Solar power accounts for less than 2 percent of U.S. electricity but could make up more than that if the cost of electricity generation and energy storage for use on cloudy days and at nighttime were cheaper.
A Purdue University-led team developed a new material and manufacturing process that would make one way to use solar power — as heat energy — more efficient in generating electricity.
The innovation is an important step for putting solar heat-to-electricity generation in direct cost competition with fossil fuels, which generate more than 60 percent of electricity in the U.S.
“Storing solar energy as heat can already be cheaper than storing energy via batteries, so the next step is reducing the cost of generating electricity from the sun’s heat with the added benefit of zero greenhouse gas emissions,” said Kenneth Sandhage, Purdue’s Reilly Professor of Materials Engineering.

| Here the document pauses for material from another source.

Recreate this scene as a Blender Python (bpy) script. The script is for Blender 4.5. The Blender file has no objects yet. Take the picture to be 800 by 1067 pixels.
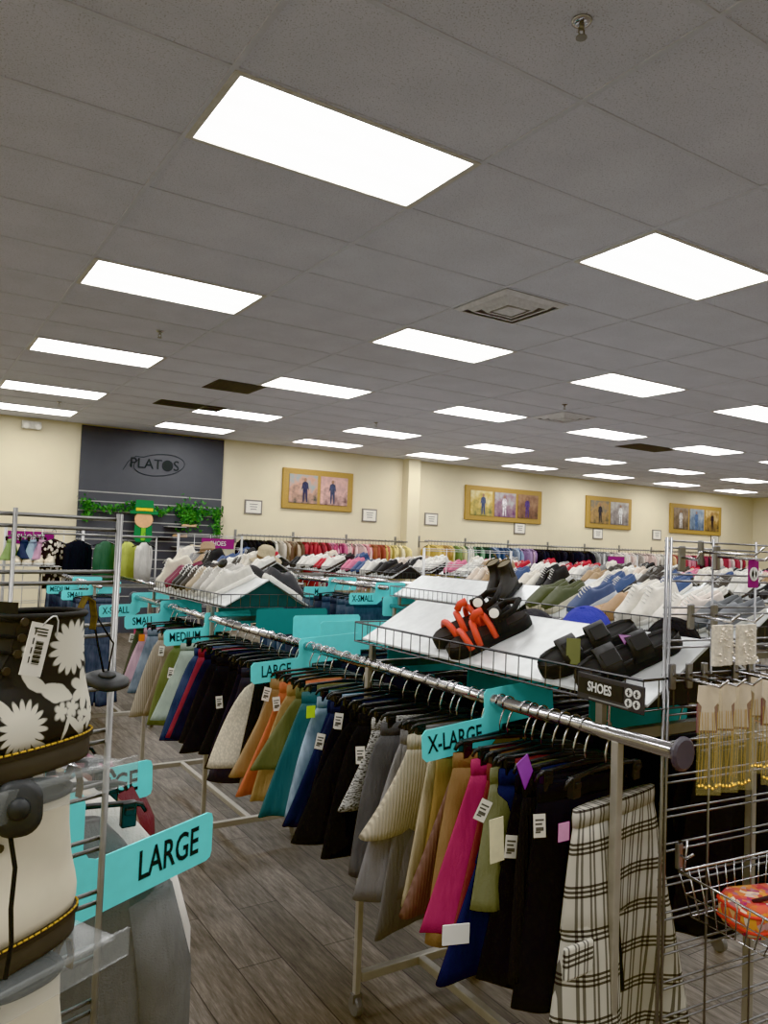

The research, which was done at Purdue in collaboration with the Georgia Institute of Technology, the University of Wisconsin-Madison and Oak Ridge National Laboratory, published in the journal Nature.
This work aligns with Purdue’s Giant Leaps celebration, acknowledging the university’s global advancements made for a sustainable economy and planet as part of Purdue’s 150th anniversary. This is one of the four themes of the yearlong celebration’s Ideas Festival, designed to showcase Purdue as an intellectual center solving real-world issues.